You seriously can’t see why “support” from this particular bloke is problematic?
Come on op! You are deluding yourself! At least be honest with yourself.
That’s why you feel scattered in your head; because you are allowing yourself to believe in a fantasy!
What he is offering you is not friendship. You said yourself that is a player. He is not your friend. It’s convenient for him to support you atm bc he wants to sleep with you. He’s in it for himself, he’s not being altruistic. He is offering to help you most likely because he likes the thrill of the chase and he likes sex, and because you are married with a child and therefore unavailable, and because it gives his sorry ego a boost to try and shag another man’s wife. (Sorry to put it so crudely but that’s the long and short of it, no pun intended.)
No decent man would toy with the feelings of someone who is married and has a small child.

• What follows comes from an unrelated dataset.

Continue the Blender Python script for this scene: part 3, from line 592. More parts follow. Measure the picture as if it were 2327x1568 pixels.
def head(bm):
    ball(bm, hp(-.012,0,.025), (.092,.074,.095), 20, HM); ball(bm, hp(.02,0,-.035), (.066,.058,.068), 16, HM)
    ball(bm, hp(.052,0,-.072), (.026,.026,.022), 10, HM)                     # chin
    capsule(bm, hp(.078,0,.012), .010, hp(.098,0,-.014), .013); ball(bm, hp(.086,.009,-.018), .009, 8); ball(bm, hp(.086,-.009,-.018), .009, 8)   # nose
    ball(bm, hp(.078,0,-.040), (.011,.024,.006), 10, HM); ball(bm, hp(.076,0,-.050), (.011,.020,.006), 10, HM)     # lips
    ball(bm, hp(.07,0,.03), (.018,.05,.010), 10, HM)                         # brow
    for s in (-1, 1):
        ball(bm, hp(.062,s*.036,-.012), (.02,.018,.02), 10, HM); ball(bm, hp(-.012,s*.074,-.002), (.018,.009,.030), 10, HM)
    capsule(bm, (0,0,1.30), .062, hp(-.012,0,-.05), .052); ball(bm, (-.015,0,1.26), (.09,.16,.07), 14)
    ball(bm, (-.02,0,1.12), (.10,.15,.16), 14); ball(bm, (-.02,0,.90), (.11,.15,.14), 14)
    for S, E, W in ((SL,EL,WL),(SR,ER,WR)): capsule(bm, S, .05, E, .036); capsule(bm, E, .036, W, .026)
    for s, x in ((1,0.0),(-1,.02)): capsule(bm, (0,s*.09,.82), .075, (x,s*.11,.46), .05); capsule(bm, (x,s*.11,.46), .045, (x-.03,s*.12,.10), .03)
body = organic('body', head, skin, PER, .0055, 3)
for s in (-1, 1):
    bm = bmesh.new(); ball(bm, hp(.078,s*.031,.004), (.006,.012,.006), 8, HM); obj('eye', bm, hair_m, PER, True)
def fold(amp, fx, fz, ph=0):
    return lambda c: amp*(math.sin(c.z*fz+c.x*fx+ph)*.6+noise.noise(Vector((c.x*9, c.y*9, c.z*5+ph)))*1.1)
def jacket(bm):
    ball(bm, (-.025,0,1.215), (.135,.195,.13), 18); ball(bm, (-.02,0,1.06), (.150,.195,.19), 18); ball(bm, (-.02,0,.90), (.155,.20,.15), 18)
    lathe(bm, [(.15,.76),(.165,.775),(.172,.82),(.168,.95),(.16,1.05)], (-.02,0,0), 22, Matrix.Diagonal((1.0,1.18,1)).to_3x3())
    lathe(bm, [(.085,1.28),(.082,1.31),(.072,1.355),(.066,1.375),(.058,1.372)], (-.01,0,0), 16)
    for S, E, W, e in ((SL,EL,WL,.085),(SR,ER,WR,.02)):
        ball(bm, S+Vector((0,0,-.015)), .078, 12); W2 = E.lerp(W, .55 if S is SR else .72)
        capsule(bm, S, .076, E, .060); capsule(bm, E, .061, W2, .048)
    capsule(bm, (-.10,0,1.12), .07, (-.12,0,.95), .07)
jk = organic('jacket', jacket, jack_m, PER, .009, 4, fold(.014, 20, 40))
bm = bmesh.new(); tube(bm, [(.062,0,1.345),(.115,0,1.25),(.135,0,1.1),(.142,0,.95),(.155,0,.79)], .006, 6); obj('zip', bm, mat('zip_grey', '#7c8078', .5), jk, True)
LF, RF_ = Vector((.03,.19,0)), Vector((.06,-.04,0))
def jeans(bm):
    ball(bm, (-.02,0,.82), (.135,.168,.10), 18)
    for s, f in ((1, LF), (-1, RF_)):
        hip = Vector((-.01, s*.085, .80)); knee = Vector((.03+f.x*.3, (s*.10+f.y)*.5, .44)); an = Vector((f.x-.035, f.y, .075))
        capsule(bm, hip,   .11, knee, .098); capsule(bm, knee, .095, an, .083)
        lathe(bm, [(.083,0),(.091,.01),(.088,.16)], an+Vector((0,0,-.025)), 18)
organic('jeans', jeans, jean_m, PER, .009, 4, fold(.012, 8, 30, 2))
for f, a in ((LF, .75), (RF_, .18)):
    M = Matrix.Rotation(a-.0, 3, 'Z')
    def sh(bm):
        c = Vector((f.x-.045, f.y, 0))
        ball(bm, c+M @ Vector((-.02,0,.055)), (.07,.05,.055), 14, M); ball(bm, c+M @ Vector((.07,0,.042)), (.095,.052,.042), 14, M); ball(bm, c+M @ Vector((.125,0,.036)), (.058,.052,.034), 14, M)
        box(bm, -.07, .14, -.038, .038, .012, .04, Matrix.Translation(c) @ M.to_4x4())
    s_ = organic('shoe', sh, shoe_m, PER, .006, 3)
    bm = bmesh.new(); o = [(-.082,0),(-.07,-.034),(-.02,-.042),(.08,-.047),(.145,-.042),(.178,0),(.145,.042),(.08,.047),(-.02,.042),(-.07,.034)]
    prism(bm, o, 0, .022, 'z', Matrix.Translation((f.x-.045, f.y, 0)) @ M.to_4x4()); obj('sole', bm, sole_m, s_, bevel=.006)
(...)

He is horrible to take advantage of the marriage difficulties between you and your dh. Why do you want to be friendship with a man like that? And why do you think you deserve so little?
He needs to be given the elbow before you can address your marriage seriously, as this relationship with him is screwing with your head! And you and your dh can’t make a clear decision to reconcile if this man is in the way and playing with your feelings!

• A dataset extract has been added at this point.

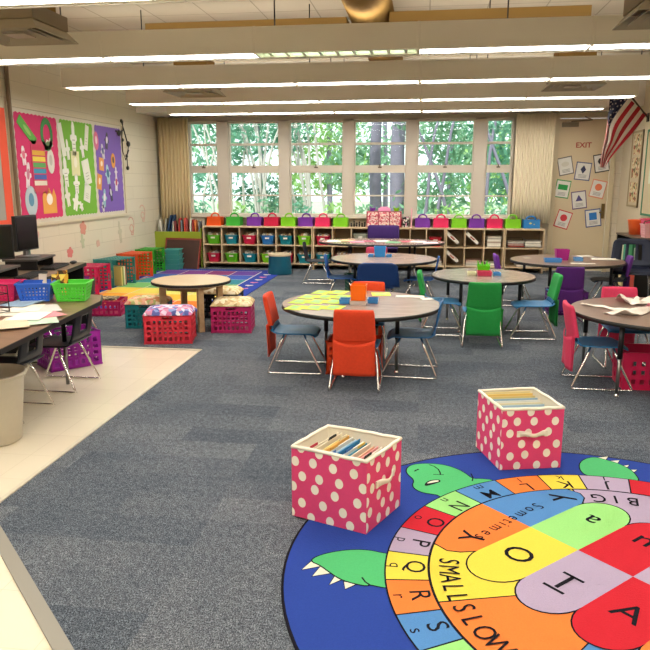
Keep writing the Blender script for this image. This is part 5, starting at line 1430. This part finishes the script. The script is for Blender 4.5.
q.build('stars', None, t, norm=False)

# ------------------------------------------------------------------ right wall
for (a, b_, z0, z1, fr, lb, rows_) in ((10.93, 11.46, 1.10, 2.22, '#a2906f', 'tall tan notice board with patterned cards on the right wall beyond the flag', 3), (9.2, 10.72, 1.0, 2.2, '#3f7a5c', 'notice board with a green border on the right wall nearer than the flag', 0)):
    t = thing('notice_board', lb, 'notice board', (XR - .002, 0, 0))
    MB().box(-.012, 0, a, b_, z0, z1).build('backing', paper('#c3b291'), t)
    q = MB()
    for (y0_, y1_, c, d) in ((a, b_, z0, z0 + .03), (a, b_, z1 - .03, z1), (a, a + .03, z0, z1), (b_ - .03, b_, z0, z1)): q.box(-.02, 0, y0_, y1_, c, d)
    q.build('border', paper(fr), t)
for k, (z_, c) in enumerate(((1.32, '#b9a06a'), (1.68, '#8a6a48'), (2.02, '#c4ae84'))):
    q = MB().box(-.003, 0, -.17, .17, -.15, .15); o = q.build('patterned_card', mat_patch('leafcard%d' % k, [c, '#d9cba8', '#a5553f', '#6a6a4a', '#cdb98e'], 22)); o.location = (XR - .013, 11.19, z_)
    tag(o, 'leafy patterned card on the tan notice board, %s' % ['bottom one', 'middle one', 'top one'][k], 'card', 'patterned cards on the tan board')
q = MB().box(-.003, 0, -.2, .2, -.25, .25); o = q.build('pale_poster', paper('#cfd3c4')); o.name = 'poster'; o.location = (XR - .013, 10.3, 1.7); tag(o, 'pale green poster on the green bordered board', 'poster')
# black bookcase
t = thing('bookcase', 'low black bookcase along the right wall with tubs on top', 'bookcase', (2.72, 9.33, 0))
D, Lb, Hb = .42, 1.0, .75
MB().box(0, D, 0, .02, 0, Hb).build('side_panel', M_BLACK, t); MB().box(0, D, Lb - .02, Lb, 0, Hb).build('side_panel', M_BLACK, t)
MB().box(-.01, D, -.01, Lb + .01, Hb, Hb + .022).build('top_panel', mat('top_brown', '#5a4a3a', .5), t, bevel=.003)
MB().box(D - .012, D, .02, Lb - .02, .02, Hb).build('back_panel', M_BLACK, t)
MB().box(0, D - .012, .02, Lb - .02, .03, .05).build('bottom_panel', M_BLACK, t); MB().box(0, D - .012, .02, Lb - .02, .39, .405).build('shelf_board', M_BLACK, t)
for k, (y, z_, h, c, n_) in enumerate(((.16, .406, .22, '#7a8a72', 'sage green'), (.40, .406, .27, '#2f7a4a', 'dark green'), (.64, .406, .24, '#3f8f6a', 'sea green'), (.84, .406, .20, '#c9c2a0', 'straw'), (.22, .051, .24, '#b8402c', 'rust red'), (.50, .051, .26, '#c9482c', 'orange red'), (.78, .051, .22, '#d8c48a', 'pale yellow'))):
    q = MB().box(-.15, .15, -.085, .085, 0, h); o = q.build('book_bundle', paper(c), bevel=.004); o.location = (2.90, 9.33 + y, z_); tag(o, '%s bundle of books on the %s shelf of the black bookcase' % (n_, 'upper' if z_ > .2 else 'lower'), 'books', 'books in the black bookcase')
q = MB().lathe([(0, 0), (.085, 0), (.115, .19), (.12, .20), (.105, .195), (.075, .01), (0, .01)], n=28); o = q.build('bucket', plas('#ef6a30'), smooth=True); o.location = (2.87, 9.98, .773); tag(o, 'orange tub on top of the black bookcase', 'tub')
t = thing('plastic_basket', 'hot pink basket behind the orange tub on the black bookcase', 'basket', (2.99, 9.78, .773), R(90)); holed(t, .26, .2, .22, '#e0507a', .85, 6, 4)
t = thing('plastic_basket', 'pale pink handled basket at the right end of the black bookcase', 'basket', (2.93, 9.47, .773), R(90)); holed(t, .2, .26, .17, '#e0a7a8', .85, 5, 4)
q = MB(); q.tube([(0, -.12, .16), (0, -.11, .20), (0, 0, .23), (0, .11, .20), (0, .12, .16)], .008, 6); q.build('handle', plas('#7a5a52'), t)
chair('large dark navy slotted chair in front of the black bookcase at the right edge', 2.52, 8.78, 168, '#1a2136', sc=1.32, slots='long', bw=.33, group=None)

# purple padded chair behind the oval table
t = thing('padded_chair', 'purple padded chair behind the oval table', 'chair', (-.63, 10.98, 0))
MV = mat('purple_upholstery', '#3d2166', .9, var=.15, scale=50, bump=.2)
q = MB(); q.box(-.25, .25, .04, .11, .52, .80); q.build('backrest', MV, t, bevel=.05, seg=4, smooth=True)
q = MB(); q.box(-.24, .24, -.36, .08, .40, .47); q.build('seat', MV, t, bevel=.03, seg=3, smooth=True)
q = MB()
for sg in (-1, 1):
    q.tube([(sg * .22, .10, .70), (sg * .22, .08, .40), (sg * .22, .10, .01)], .012, 8); q.tube([(sg * .22, -.34, .42), (sg * .23, -.36, .01)], .012, 8)
q.tube([(-.22, .08, .40), (.22, .08, .40)], .012, 8)
q.build('frame', M_DARKMET, t)

# ------------------------------------------------------------------ outdoors
def leafmat(n, c1, c2):
    m = bpy.data.materials.new(n); m.use_nodes = True; nt = m.node_tree; b = nt.nodes['Principled BSDF']
    b.inputs['Roughness'].default_value = .6
    tc = nt.nodes.new('ShaderNodeTexCoord'); no = nt.nodes.new('ShaderNodeTexNoise'); no.inputs['Scale'].default_value = 1.7
    nt.links.new(tc.outputs['Object'], no.inputs[0]); r = ramp(nt, [(.35, c1), (.65, c2)]); nt.links.new(no.outputs['Fac'], r.inputs[0]); nt.links.new(r.outputs[0], b.inputs['Base Color'])
    tl = nt.nodes.new('ShaderNodeBsdfTranslucent'); nt.links.new(r.outputs[0], tl.inputs[0]); ms = nt.nodes.new('ShaderNodeMixShader'); ms.inputs[0].default_value = .4
    nt.links.new(b.outputs[0], ms.inputs[1]); nt.links.new(tl.outputs[0], ms.inputs[2]); nt.links.new(ms.outputs[0], nt.nodes['Material Output'].inputs[0])
    return m
LM = [leafmat('leaf_a', '#5f8f6a', '#9cc7a2'), leafmat('leaf_b', '#3f7a5c', '#86bfa4'), leafmat('leaf_c', '#6fa04a', '#b4d68a')]
BK = mat('pale_bark', '#b8b3ac', .8, var=.15, scale=8); BK2 = mat('grey_bark', '#7c7688', .85, var=.2, scale=6)
struct(MB().box(-30, 30, 12.3, 60, -.4, -.3).build('ground', mat('outside_ground', '#9aa58c', .9, var=.2, scale=2)))
def leaves(q, c, r, n, s):
    for _ in range(n):
        d = Vector((random.gauss(0, 1), random.gauss(0, 1), random.gauss(0, 1))); d.normalize(); p = Vector(c) + Vector((d.x * r[0], d.y * r[1], d.z * r[2])) * (random.random() ** .4)
        a = Vector((rnd(-1, 1), rnd(-1, 1), rnd(-1, 1))).normalized(); b_ = a.cross(Vector((rnd(-1, 1), rnd(-1, 1), rnd(-1, 1)))).normalized(); L_ = s * rnd(.6, 1.5); w = L_ * .32
        q._f([q.bm.verts.new(v) for v in (p - a * L_, p + b_ * w, p + a * L_, p - b_ * w)])
def tree(label, x, y, h, rt, crowns, nl, ls, lm, bk, lean=0, stems=1, group='trees and shrubs outside the windows', cat='tree', name='garden_tree'):
    t = thing(name, label, cat, (x, y, -.3), 0, group)
    for k in range(stems):
        q = MB(); ph = rnd(0, 6); sx = rnd(-.5, .5) * (stems > 1); sp = rnd(-1, 1) * (stems > 1)
        P = [(sx + lean * (j / 8) ** 1.5 * 1.5 + sp * (j / 8) ** 2 * 1.3 + .04 * math.sin(j + ph), rnd(-.04, .04), h * j / 8) for j in range(9)]
        q.tube(P, [rt * (1 - .06 * j) for j in range(9)], 10); q.build('trunk', bk, t, smooth=True)
    q = MB()
    for (cx, cy, cz, rx, ry, rz) in crowns: leaves(q, (cx, cy, cz), (rx, ry, rz), nl, ls)
    q.build('foliage', lm, t, norm=False)
p = PX(376.5, 180, 17.5); tree('tree with a straight grey trunk, left one of the two behind the middle pane', p.x, 17.5, 6.5, .17, [(-.7, .5, 4.3, 1.0, .8, .8), (.6, .8, 4.8, 1.2, 1, .8)], 260, .10, LM[2], BK2)
p = PX(397, 180, 17); tree('tree with a thick grey trunk, right one of the two behind the middle pane', p.x, 17, 6.5, .21, [(.4, .9, 5.0, 1.4, 1, .8)], 260, .10, LM[2], BK2, lean=.1)
p = PX(262, 180, 15.5); tree('multi stemmed pale shrub behind the second window', p.x, 15.5, 4.2, .035, [(-.4, .3, 2.7, .8, .6, .5), (.5, .6, 2.9, .7, .5, .5), (0, .4, 1.4, .7, .5, .5)], 330, .09, LM[1], BK, stems=9)
p = PX(305, 180, 16); tree('multi stemmed pale shrub behind the third window', p.x, 16, 4.4, .04, [(.9, .5, 3.2, .6, .6, .5), (.8, .6, 2.0, .5, .5, .5), (-.5, .5, 1.2, .6, .4, .4)], 280, .09, LM[0], BK, stems=7)
p = PX(208, 180, 15); tree('leafy shrub with pale stems behind the first window', p.x, 15, 4, .03, [(-.1, .5, 3.1, .8, .6, .6), (.1, .5, 1.9, .7, .5, .6)], 380, .09, LM[1], BK, stems=4)
p = PX(440, 180, 16.5); tree('dense bush filling the fifth window', p.x, 16.5, 3.8, .05, [(-.3, .5, 3.0, .9, .6, .7), (.5, .5, 2.4, .9, .6, .8), (-.2, .5, 1.4, .9, .6, .6)], 420, .10, LM[0], BK2, stems=3)
p = PX(500, 180, 16); tree('dense darker bush filling the last window', p.x, 16, 3.8, .05, [(0, .5, 2.9, .8, .6, .7), (.2, .5, 1.9, .8, .6, .7)], 420, .10, LM[1], BK2, stems=2)
for k, px in enumerate((195, 232, 268, 300, 338, 368, 412, 448, 486, 512)):
    p = PX(px, 205, 14.2 + .3 * (k % 2))
    t = thing('low_shrub', 'low leafy shrub close outside the windows, %s from the left' % (ordn + ['ninth', 'tenth'])[k], 'shrub', (p.x, p.y, -.3), 0, 'low shrubs outside')
    q = MB()
    for j in range(4): q.tube([(rnd(-.1, .1), 0, 0), (rnd(-.3, .3), rnd(-.1, .1), rnd(.9, 1.3))], .012, 5)
    q.build('trunk', BK, t)
    q = MB(); leaves(q, (0, 0, .95), (.42, .25, rnd(.30, .5)), 190, .075); q.build('foliage', LM[(k + 1) % 3], t, norm=False)
for k, (px, Y, h) in enumerate(((190, 24, 7), (262, 26, 7), (330, 28, 8), (385, 30, 8), (450, 25, 7), (515, 24, 7))):
    p = PX(px, 180, Y); tree('background tree far outside, behind window %s' % ordn[k], p.x, Y, h, .12, [(rnd(-1.5, 1.5), rnd(-1, 1), rnd(1.5, 6), 1.5, 1, 1.1) for _ in range(5)], 220, .16, LM[k % 3], BK2, group='far trees outside')

# ------------------------------------------------------------------ light, world, camera
w = bpy.data.worlds.new('World'); SC.world = w; w.use_nodes = True
bg = w.node_tree.nodes['Background']; bg.inputs[0].default_value = (.90, .98, 1, 1); bg.inputs[1].default_value = 1.7
sun = bpy.data.lights.new('sun', 'SUN'); sun.energy = 4; sun.angle = R(2); sun.color = (1, .97, .9)
so = bpy.data.objects.new('sun', sun); COL.objects.link(so); so.rotation_euler = (R(38), 0, R(-25))
cam = bpy.data.cameras.new('camera'); co = bpy.data.objects.new('camera', cam); COL.objects.link(co); SC.camera = co
cam.sensor_width = 36; cam.lens = 690 / 650 * 36; cam.clip_end = 200; cam.clip_start = .05
rt = Vector((.99009, .14042, 0)); up = Vector((-.02888, .20362, .97862)); fw = Vector((-.13742, .96893, -.20565))
co.matrix_world = Matrix(((rt.x, up.x, -fw.x, 0), (rt.y, up.y, -fw.y, 0), (rt.z, up.z, -fw.z, 1.5), (0, 0, 0, 1)))
vs = SC.view_settings; vs.view_transform = 'Standard'; vs.look = 'None'; vs.gamma = 1; vs.use_curve_mapping = False; vs.exposure = .38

Where do you see this relationship going? I think you have fantasised about him solving your job and marital difficulties so that you don’t have to face them yourself.

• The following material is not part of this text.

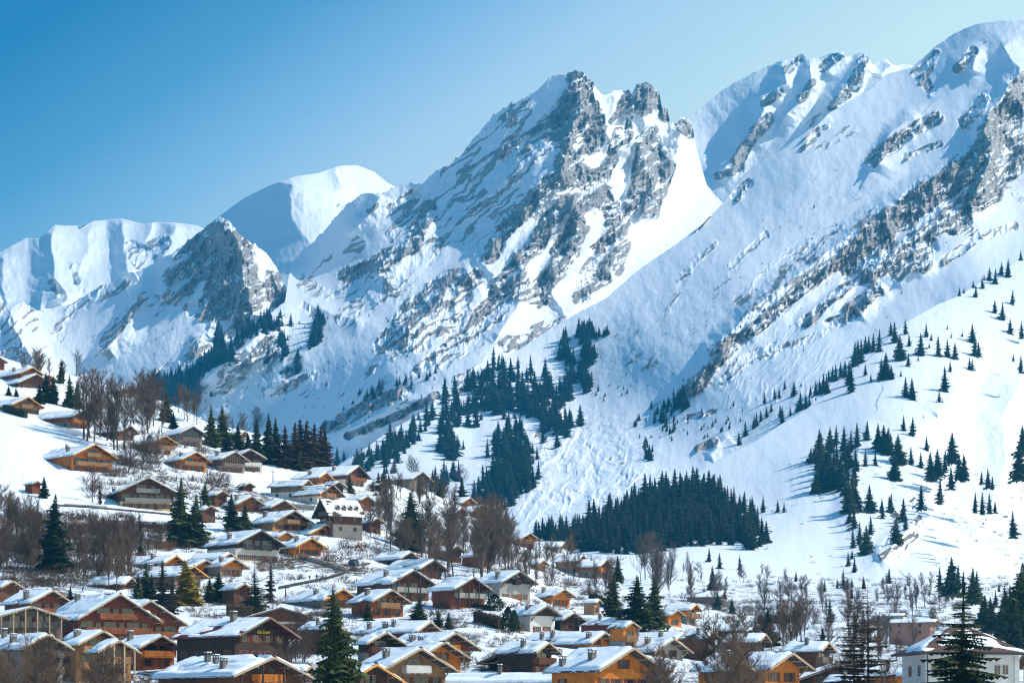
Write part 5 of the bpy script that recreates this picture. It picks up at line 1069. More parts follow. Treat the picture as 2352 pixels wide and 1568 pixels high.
# the spruces of the right hand slope, one by one
HILL = [(1305,325,392),(1505,352,430),(1408,408,478),(1450,425,515),(1492,508,590),(1555,525,610),(1340,280,345),(1410,235,320),(1480,185,280),(1445,200,270),(1550,135,190),(1380,230,300),(1350,265,300),(1290,300,340),(1215,340,385),(1240,340,370),(1285,540,640),(1300,600,715),(1320,640,715),(1100,605,715),(1150,625,720),(1190,640,730),(1060,590,630),(1035,535,610),(1005,590,710),(940,590,660),(890,600,735),(920,515,595),(935,700,770),(990,715,740),(1050,640,670),(1230,580,608),(1170,585,615),(1150,545,568),(860,530,640),(840,530,600),(775,570,690),(745,590,690),(720,600,690),(700,605,700),(680,620,745),(660,630,760),(640,640,770),(810,700,840),(790,730,840),(845,760,840),(700,755,820),(730,810,855),(895,790,825),(920,830,935),(955,835,945),(965,880,955),(1135,775,905),(1105,900,965),(1270,720,790),(1285,725,790),(1165,740,800),(625,780,910),(610,740,870),(590,740,830),(565,750,830),(540,760,850),(520,770,850),(500,790,850),(490,820,920),(470,810,920),(450,840,920),(430,850,925),(400,870,930),(345,910,1010),(375,920,1000),(395,930,990),(330,960,1020),(290,990,1040),(245,990,1080),(235,980,1050),(185,960,1020),(160,990,1050),(130,1010,1070),(105,1020,1100),(90,1040,1110),(260,850,895),(310,850,930),(350,855,880),(205,890,950),(230,885,945),(150,910,975),(45,1070,1150),(10,1130,1200),(430,930,955),(910,1040,1120),(958,1048,1148),(1018,1035,1052),(710,1070,1170),(655,1080,1210),(580,1100,1230),(540,1095,1200),(510,1105,1240),(450,1118,1280),(400,1215,1300),(430,1190,1300),(440,1240,1330),(460,1200,1350),(500,1180,1300),(520,1280,1440),(560,1320,1450),(545,1190,1320),(610,1180,1330),(640,1290,1420),(450,1300,1420),(480,1330,1460),(590,1340,1470),(490,1220,1380),(530,1240,1400),(470,1280,1450),(430,1330,1465),(560,1260,1430),(600,1270,1400),(590,1170,1280),(620,1120,1240),(650,1220,1340),(700,1225,1315),(755,1230,1310),(770,1085,1220),(800,1095,1240),(820,1110,1250),(840,1140,1240),(880,1145,1300),(860,1250,1390),(950,1208,1305),(1005,1240,1325),(1035,1155,1230),(1060,1240,1390),(1095,1225,1370),(1135,1230,1340),(1175,1135,1290),(1210,1250,1380),(1240,1250,1390),(1170,1320,1435),(1110,1385,1515),(1005,1420,1545),(725,1420,1568),(630,1360,1548),(610,1400,1568),(650,1420,1560),(790,1490,1568),(840,1465,1568),(910,1495,1568),(1370,1330,1430),(1335,1345,1410),(1395,1370,1440),(1300,1460,1560),(1340,1460,1568),(1380,1465,1568),(1410,1500,1568),(1560,1095,1250),(1545,1200,1380),(1550,710,800),(1510,700,740),(140,1480,1568),(220,1500,1568),(255,1510,1568)]
HILL2 = [(920,110,250),(960,130,300),(1000,250,430),(950,300,460),(1060,280,510),(1040,330,500),(1095,200,350),(1300,200,420),(1360,60,230),(1380,180,300),(1250,30,170),(1190,80,220),(910,490,610),(960,540,660),(940,470,550),(870,640,790),(900,700,800),(820,710,790),(940,700,780),(1245,620,750),(1190,700,750),(715,720,820),(480,650,735),(760,880,1070),(1660,620,800),(1760,540,850),(1730,600,800),(1810,600,780),(1850,650,780),(1930,630,900),(1960,650,850),(1480,760,830),(1380,750,800),(2145,730,810),(2190,770,950),(2240,760,940),(2120,810,930),(2030,850,1100),(2000,880,1100),(2080,870,1150),(2300,850,1200),(2330,600,1200),(2350,700,1150),(2300,700,1180),(2260,780,1120),(2210,820,1130),(2170,860,1120),(2090,900,1130),(2280,900,1250),(2340,1000,1280),(2230,900,1150),(2180,950,1180),(2130,1000,1200),(2320,1100,1300),(2270,1050,1290),(2260,160,360),(-230,455,575),(-145,500,630),(20,520,640)]
ZON = [(1849, 1e9, -1e9, 830, 'spruce high on the sunlit right slope near its skyline'), (1849, 2150, 830, 935, 'spruce in the loose middle band of the sunlit right slope'), (-1e9, 1950, -1e9, 1010, 'spruce in the dark row along the left rim of the right slope'),
       (1840, 1990, 935, 1145, 'spruce in the dense stand left of the right slope'), (1930, 2060, 1145, 1290, 'spruce on the little rocky rib below the dense stand'), (1990, 2230, 935, 1290, 'spruce among the scattered groups low on the right slope'),
       (2230, 1e9, -1e9, 1300, 'spruce at the right edge of the sunlit slope'), (-1e9, 2150, 1145, 1e9, 'spruce at the foot of the right slope by the valley meadow'), (2150, 1e9, 1290, 1e9, 'spruce in the dark wood at the right edge behind the hip roof')]
def zone(x, y):
    for x0, x1, y0, y1, lb in ZON:
        if x0 <= x <= x1 and y0 <= y <= y1: return lb
    return 'spruce standing alone on the slope above the valley meadow'
for src, sx, ox, oy in ((HILL, .42, 1693.4, 517.5), (HILL2, .2802, 1693.4, 1129)):
    for cx, t, b in src:
        x = ox + sx * cx; y = oy + sx * b; hp = (b - t) * sx * 1.06; lb = zone(x, y)
        place_conifer(x, y, hp, 'farm' if hp < 60 else 'mid', lb, 'spruces: ' + lb.split(' in ', 1)[-1].replace('spruce ', ''), rt.uniform(1.0, 1.35))

def in_poly(x, y, P):
    c = False; j = len(P) - 1
    for i in range(len(P)):
        if (P[i][1] > y) != (P[j][1] > y) and x < (P[j][0] - P[i][0]) * (y - P[i][1]) / (P[j][1] - P[i][1]) + P[i][0]: c = not c
        j = i
    return c
MOUND = [(1225, 1238), (1290, 1222), (1335, 1225), (1370, 1200), (1440, 1165), (1500, 1140), (1580, 1122), (1650, 1140), (1720, 1182), (1752, 1225), (1765, 1245), (1738, 1266), (1700, 1256), (1640, 1250), (1560, 1260), (1480, 1272), (1400, 1272), (1300, 1262)]
pts = []
while len(pts) < 430:
    x, y = rt.uniform(1220, 1770), rt.uniform(1118, 1274)
    if in_poly(x, y, MOUND) and all((x - a) ** 2 + ((y - b) * 1.6) ** 2 > 50 for a, b, _ in pts): pts.append((x, y, rt.uniform(38, 70) * (.8 if x < 1320 else 1)))
pts.sort(key=lambda p: -p[1])
for x, y, h in pts[:70]: place_conifer(x, y, h, 'farm', 'spruce along the lower edge of the dense dark wood', 'front row of the dense dark wood', rt.uniform(1.0, 1.5))
FAR = list(pts[70:])
def strip(pl, wd, n, h):
    wd *= 1.5
    for _ in range(int(n * 1.35)):
        i = rt.randrange(len(pl) - 1); t = rt.random(); (x0, y0), (x1, y1) = pl[i], pl[i + 1]
        FAR.append((x0 + (x1 - x0) * t + rt.gauss(0, wd * .5), y0 + (y1 - y0) * t + rt.gauss(0, wd * .4) + h * .3, h * rt.choice((.5, .75, .9, 1.0, 1.1, 1.3)) * rt.uniform(.85, 1.15)))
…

Op you are a parent with responsibilities. You have to think about your family now. Where do you see this relationship with your male friend going ? You might lose everything if you are not careful.
This baby, should you decide to keep it, could be a new start for you and your dh and could provide a new focus for you all. Equally that’s a lot of pressure on a child to solve the marital issues of its parents, and it rarely works that way.
Try and focus on what is good about your marriage op. Forget this other bloke. And if your marriage doesn’t work, trying being single for a bit! But at least give it a proper chance before you split, which you cannot do with another man in the wings.
Imagine your dh saying to you, “I know we have problems but I need the help of this attractive other women, who you know I fancy, to support me while I do that?” It isn’t fair and it doesn’t work!
A first baby is always a massive challenge to a marriage. Lots of people go through difficulties while they sort out their new responsibilities and the new family dynamic. Try and focus on that op which is much more important than an exploitative player.
And try and get some mh support for yourself so that you don’t have to seek it from unsuitable chancer blokes! Good luck!